2018’s Most-Watched Stanford GSB Videos
Viewers sought advice from IBM’s Ginni Rometty and former CIA Director David Petraeus, as well as insights from faculty about what our emails reveal about us.
December 03, 2018
Long layover? Check out these popular Stanford GSB videos. | iStock/rawpixel
Sitting through a long train commute or heading off on a holiday vacation? Spend some time with Stanford Business. We gathered the top-watched stories of 2018 for your free time. Here, learn how IBM’s CEO creates a startup mentality and what our work emails say about us.
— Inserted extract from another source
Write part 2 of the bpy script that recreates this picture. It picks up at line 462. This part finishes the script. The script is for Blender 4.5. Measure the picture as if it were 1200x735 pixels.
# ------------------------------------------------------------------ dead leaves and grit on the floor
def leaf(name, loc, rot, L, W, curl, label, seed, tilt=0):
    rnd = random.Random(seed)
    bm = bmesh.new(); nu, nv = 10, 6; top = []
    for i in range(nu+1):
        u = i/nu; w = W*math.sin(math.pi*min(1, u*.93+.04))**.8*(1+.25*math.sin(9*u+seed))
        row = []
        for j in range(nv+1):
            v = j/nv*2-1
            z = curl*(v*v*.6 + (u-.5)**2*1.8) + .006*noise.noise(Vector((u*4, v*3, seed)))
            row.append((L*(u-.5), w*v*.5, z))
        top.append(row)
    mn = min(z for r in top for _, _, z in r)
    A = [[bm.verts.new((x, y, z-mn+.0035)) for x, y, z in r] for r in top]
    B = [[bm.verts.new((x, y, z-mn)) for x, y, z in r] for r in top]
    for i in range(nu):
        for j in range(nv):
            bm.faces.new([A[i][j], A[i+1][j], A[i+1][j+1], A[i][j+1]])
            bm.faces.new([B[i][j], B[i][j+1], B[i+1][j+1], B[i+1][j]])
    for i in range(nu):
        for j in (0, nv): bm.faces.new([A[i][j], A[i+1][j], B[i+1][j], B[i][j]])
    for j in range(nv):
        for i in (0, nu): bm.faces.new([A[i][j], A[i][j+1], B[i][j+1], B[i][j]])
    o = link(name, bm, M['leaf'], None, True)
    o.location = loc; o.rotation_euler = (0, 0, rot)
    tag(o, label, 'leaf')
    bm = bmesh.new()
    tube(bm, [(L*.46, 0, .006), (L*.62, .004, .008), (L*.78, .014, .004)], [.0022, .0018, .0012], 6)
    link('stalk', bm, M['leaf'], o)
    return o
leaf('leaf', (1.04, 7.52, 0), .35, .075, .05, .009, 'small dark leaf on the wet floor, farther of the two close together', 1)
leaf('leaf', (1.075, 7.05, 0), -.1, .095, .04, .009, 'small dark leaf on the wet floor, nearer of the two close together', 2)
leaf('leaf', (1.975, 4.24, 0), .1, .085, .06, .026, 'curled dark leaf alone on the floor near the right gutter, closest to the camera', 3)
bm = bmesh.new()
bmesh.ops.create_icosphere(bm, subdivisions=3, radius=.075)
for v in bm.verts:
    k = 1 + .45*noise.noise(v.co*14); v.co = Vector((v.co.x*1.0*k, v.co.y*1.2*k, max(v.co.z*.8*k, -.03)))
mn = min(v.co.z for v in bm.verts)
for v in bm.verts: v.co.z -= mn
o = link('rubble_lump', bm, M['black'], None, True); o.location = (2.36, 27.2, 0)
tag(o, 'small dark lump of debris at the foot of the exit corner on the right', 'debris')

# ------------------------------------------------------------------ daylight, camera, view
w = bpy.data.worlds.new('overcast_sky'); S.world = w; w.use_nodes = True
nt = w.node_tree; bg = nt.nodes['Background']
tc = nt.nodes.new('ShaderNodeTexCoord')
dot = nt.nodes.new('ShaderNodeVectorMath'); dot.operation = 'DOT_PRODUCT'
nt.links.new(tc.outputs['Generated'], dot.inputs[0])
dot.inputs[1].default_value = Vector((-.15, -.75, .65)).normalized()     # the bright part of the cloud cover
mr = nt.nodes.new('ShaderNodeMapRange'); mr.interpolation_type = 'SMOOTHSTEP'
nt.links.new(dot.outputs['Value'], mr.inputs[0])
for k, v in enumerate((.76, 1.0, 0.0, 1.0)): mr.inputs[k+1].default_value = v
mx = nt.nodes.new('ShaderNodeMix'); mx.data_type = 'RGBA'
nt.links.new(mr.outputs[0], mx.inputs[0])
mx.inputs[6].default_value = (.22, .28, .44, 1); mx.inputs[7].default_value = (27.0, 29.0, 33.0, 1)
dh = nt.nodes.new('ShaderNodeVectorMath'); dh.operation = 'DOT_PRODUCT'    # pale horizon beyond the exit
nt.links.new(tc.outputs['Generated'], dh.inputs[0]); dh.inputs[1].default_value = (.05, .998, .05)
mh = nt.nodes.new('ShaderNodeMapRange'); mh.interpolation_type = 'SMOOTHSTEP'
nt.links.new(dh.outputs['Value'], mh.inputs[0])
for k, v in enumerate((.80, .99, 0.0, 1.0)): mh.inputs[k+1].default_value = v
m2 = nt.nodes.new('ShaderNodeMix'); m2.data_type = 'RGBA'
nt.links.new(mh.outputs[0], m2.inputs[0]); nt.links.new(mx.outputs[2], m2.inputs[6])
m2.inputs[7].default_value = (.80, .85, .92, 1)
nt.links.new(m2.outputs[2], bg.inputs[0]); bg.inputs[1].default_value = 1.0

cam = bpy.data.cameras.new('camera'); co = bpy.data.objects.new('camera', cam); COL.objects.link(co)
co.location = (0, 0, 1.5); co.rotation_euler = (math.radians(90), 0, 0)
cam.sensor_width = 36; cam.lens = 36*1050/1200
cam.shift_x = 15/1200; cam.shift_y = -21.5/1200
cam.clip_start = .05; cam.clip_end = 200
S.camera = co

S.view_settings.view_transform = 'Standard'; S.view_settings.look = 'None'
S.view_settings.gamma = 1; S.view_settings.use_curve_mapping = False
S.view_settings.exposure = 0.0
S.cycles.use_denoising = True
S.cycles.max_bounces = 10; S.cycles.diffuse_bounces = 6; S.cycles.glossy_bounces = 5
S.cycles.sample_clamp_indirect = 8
Visit Stanford GSB’s YouTube channel to learn more from our faculty and guest lecturers.
Ginni Rometty: Steering a Tech Giant Like a Startup
In this speaker series event, the CEO of IBM discusses the challenges of leading a 107-year-old company, what impact AI will have on society, and why you should have a purpose and passion for what you do.
Jeffrey Katzenberg: How Failure Makes a Better Leader
Katzenberg, cofounder and former CEO of DreamWorks Animation, shares what he learned from getting fired — twice — in this intimate conversation with GSB students at the Knight Management Center.
What Our Emails Reveal About Us
Stanford GSB Associate Professor Amir Goldberg analyzed years of internal company emails and found the language we use determines whether we’ll move up — or out.
Making First and Lasting Impressions
Research shows that it takes merely a second for people to form an impression of you. In this classroom conversation, four GSB students offer tips on how to make a strong first impression and build on that to ensure that ideas stick during presentations.
David Petraeus: Four Tasks of a Strategic Leader
In this View From The Top conversation, the retired U.S. Army general and former CIA director discusses adaptive leadership, how to recognize opportunities, and how to handle personal setbacks.
Ken Frazier: Understanding the Free Market
Merck CEO Ken Frazier discusses how we can improve the global health care system, why we shouldn’t lower drug prices in the United States, and what leaders can do to provide dynamic mentoring.
If Diversity Is So Important, Why Don’t We Have More of It?
Despite huge cultural shifts in the workplace, even the best are still failing at diversity. Stanford GSB Professor Margaret Ann Neale says the creative benefits of cultivating diversity are clear, but “time and time again, we see evidence that Silicon Valley firms are in fact very homogeneous, mostly male, and mostly white.”